Somos parte da natureza. Destruir a natureza é basicamente destruir a nós mesmos. Se você não for cuidadoso com o resto de vida e biodiversidade no planeta, será uma questão de tempo até chegar a sua vez.

Tudo isso requer mudanças estruturais, sistêmicas e de mentalidade. Não parece factível no curto e médio prazos.

Sim, isso vem acontecendo lentamente demais. Mas estou na vida política há bastante tempo e aprendi que você nunca deve desistir. Repita, repita, repita porque isso gera um efeito bola de neve, de cima para baixo, aumentando o entendimento sobre o tema.

Ao mesmo tempo, as coisas estão se tornando difíceis de baixo para cima. E quando esses extremos se encontram, temos mudanças de fato porque existe massa crítica o suficiente para compreender que se trata de algo urgente. Quando eu coloquei a economia circular no espaço político da Europa em 2014, ela foi removida da agenda da Comissão Europeia no ano seguinte, mas foi colocada imediatamente de volta porque a comunidade empresarial protestou contra a sua remoção.

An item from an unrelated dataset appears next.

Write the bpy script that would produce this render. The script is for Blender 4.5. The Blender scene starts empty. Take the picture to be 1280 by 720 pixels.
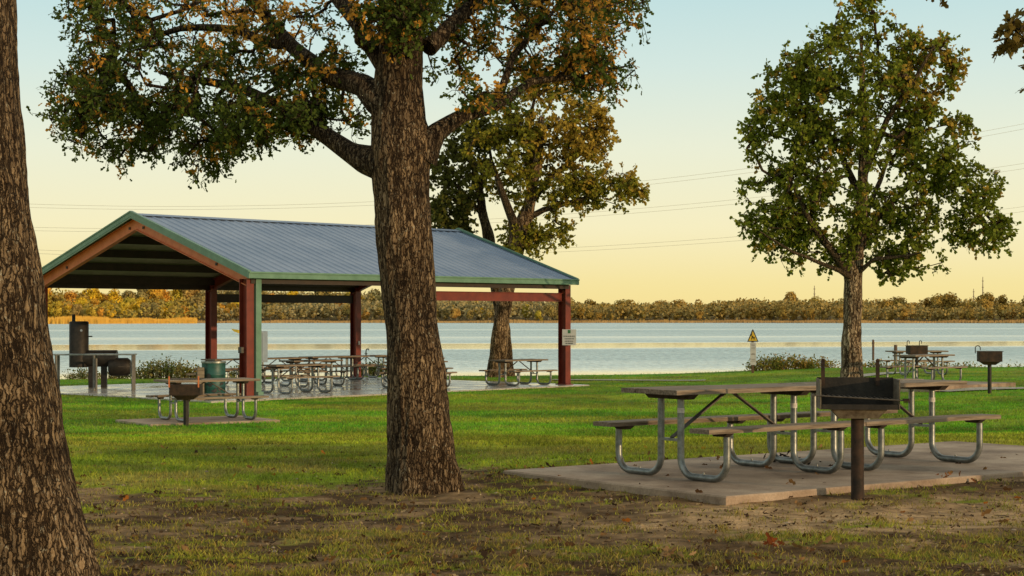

Como acelerar o desenvolvimento da economia circular?

Com regulamentação. Para quem está na manufatura, por exemplo, os materiais são a maior parte dos custos de fabricação. Então, usar menos é economizar custos. Mas, se esses materiais são muito baratos, você não tem incentivos na direção de economizar recursos e reutilizá-los. Se for mais fácil minerar matérias-primas virgens porque não se paga pelas consequências dessa extração, então a reciclagem nunca vai acontecer de verdade. E, nesse caso, não se pode sequer sonhar com uma economia circular.

Claro que haverá bons exemplos aqui e ali porque muitas pessoas e empresas são responsáveis, mas essa não será a norma. A economia circular é algo que, sem regulamentação, não vai se desenvolver na direção certa.

Qual é o papel do Brasil nesta agenda enquanto anfitrião da COP30?

Este é um grande ano para o Brasil. Muitas coisas estão acontecendo e o Fórum Mundial de Economia Circular foi uma delas. Com isso, muita gente já entende melhor qual é o potencial da circularidade e que ela não está em contradição com os setores industriais e empresariais, que enxergam nessa transição uma oportunidade porque o econômico e o ambiental podem andar de mãos dadas. O Brasil, com a COP 30, tem uma oportunidade enorme e uma responsabilidade enorme nas mãos de encaminhar as coisas na direção certa.